To date, however, sceptical responses to the Government’s claims about the extent and nature of any terrorist threat to Australia have not extended beyond the asylum seeker issue. It remains to be seen whether broader scepticism will be in order. It may be. The Howard Government has shown itself brutally willing to use wedge politics. We should not be surprised if they use this strategy to justify measures the Australian public would normally reject as infringements of their civil liberties. If the Government applies the kind of ‘spin tactics’ it used against asylum seekers to groups or individuals within Australian society, in order to portray them as security threats, we will not be able to say we were not warned. Australians should be vigilant to oppose any steps down that path. The difficulty of altering or correcting mainstream perceptions of issues, groups or individuals once they have become established in the public mind should not be underestimated.[x]
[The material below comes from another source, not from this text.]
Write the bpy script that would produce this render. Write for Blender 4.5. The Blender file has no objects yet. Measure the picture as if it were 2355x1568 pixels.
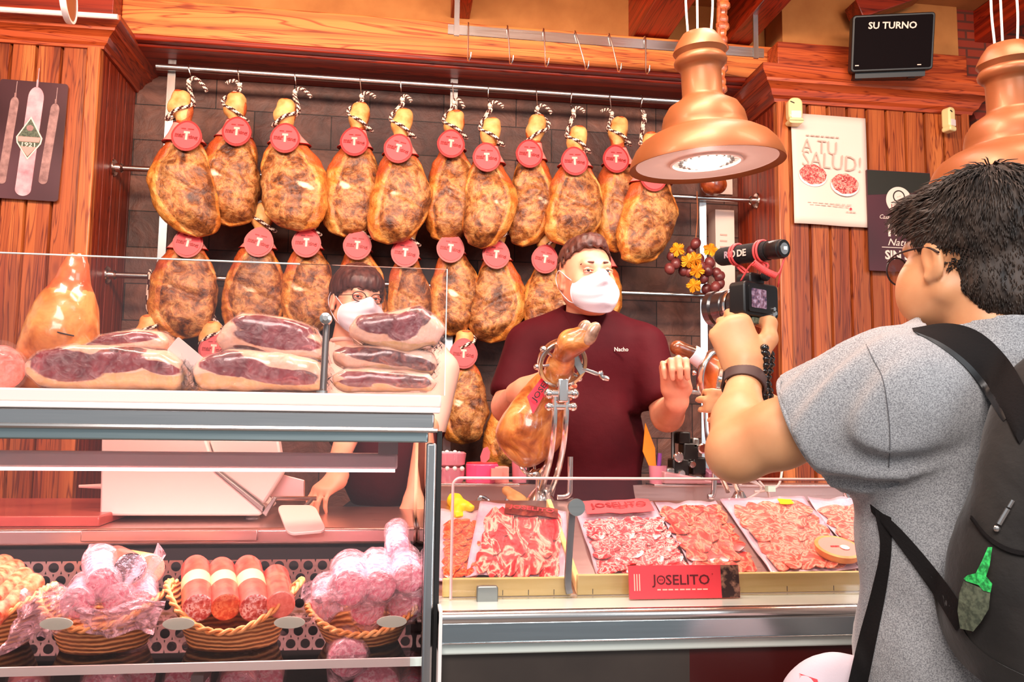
import bpy, bmesh, math, random
import numpy as np
from mathutils import Vector, Matrix
from math import sin, cos, pi, radians

# ------------------------------------------------------------------ camera, world, lights, exposure
SC = bpy.context.scene
COL = SC.collection
F_PX, CX, CY = 1900.0, 1177.5, 784.0
YAW, PITCH, ROLL = radians(7.7), math.atan(191 / 1900), 0.013
CAM = Vector((0, 0, 1.25))
_h = Vector((cos(YAW), -sin(YAW), 0)); _f0 = Vector((sin(YAW), cos(YAW), 0)); _z = Vector((0, 0, 1))
FWD = (_f0 * cos(PITCH) + _z * sin(PITCH)).normalized()
_u0 = (_z * cos(PITCH) - _f0 * sin(PITCH)).normalized()
RIGHT = (_h * cos(ROLL) + _u0 * sin(ROLL)).normalized()
UP = (_u0 * cos(ROLL) - _h * sin(ROLL)).normalized()
cd = bpy.data.cameras.new('camera'); cam = bpy.data.objects.new('camera', cd); COL.objects.link(cam)
cd.sensor_width = 36; cd.lens = 36 * F_PX / 2355; cd.clip_start = .02; cd.clip_end = 60
Rm = Matrix((RIGHT, UP, -FWD)).transposed()
cam.matrix_world = Matrix.Translation(CAM) @ Rm.to_4x4()
SC.camera = cam
SC.view_settings.view_transform = 'Standard'; SC.view_settings.look = 'None'
SC.view_settings.exposure = -0.14; SC.view_settings.gamma = 1; SC.view_settings.use_curve_mapping = False
wd = bpy.data.worlds.new('daylight'); SC.world = wd; wd.use_nodes = True
wd.node_tree.nodes['Background'].inputs[0].default_value = (0.90, 0.95, 1.0, 1)
wd.node_tree.nodes['Background'].inputs[1].default_value = 0.45

def light(name, kind, loc, energy, col, size=.3, size_y=None, to=None, spot=None, blend=.5):
    l = bpy.data.lights.new(name, kind); l.energy = energy; l.color = col
    if kind == 'AREA':
        l.size = size
        if size_y: l.shape = 'RECTANGLE'; l.size_y = size_y
    else: l.shadow_soft_size = size
    if spot: l.spot_size = radians(spot); l.spot_blend = blend
    o = bpy.data.objects.new(name, l); COL.objects.link(o); o.location = loc
    if to is not None:
        o.rotation_euler = (Vector(to) - Vector(loc)).to_track_quat('-Z', 'Y').to_euler()
    return o
WARM = (1.0, .74, .56); PINK = (1.0, .66, .64); COOL = (.86, .94, 1.0)
light('ceiling_light_left', 'AREA', (-1.1, 1.5, 2.95), 54, WARM, .9, .3, to=(-.9, 3.7, 1.7))
light('ceiling_light_middle', 'AREA', (.3, 1.5, 2.95), 54, WARM, .9, .3, to=(.2, 3.7, 1.6))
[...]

Loyalty and independence: Some broader questions

The post-September 11 environment has been characterised by the ‘for us or against us’ approach of the Bush Administration, followed by the announcement of its ‘axis of evil’ agenda. Again, apart from and until recent criticisms by some European political leaders,[xi] there has been a dearth of critical response to this approach within nations allied with the US in the ‘war against terrorism.’ Perhaps this is unsurprising, given the apparent implication in the rhetoric of the Bush Administration that dissent on the terrorism question necessarily amounts to (punishable) disloyalty. But there is a distinction between loyalty and blind obedience.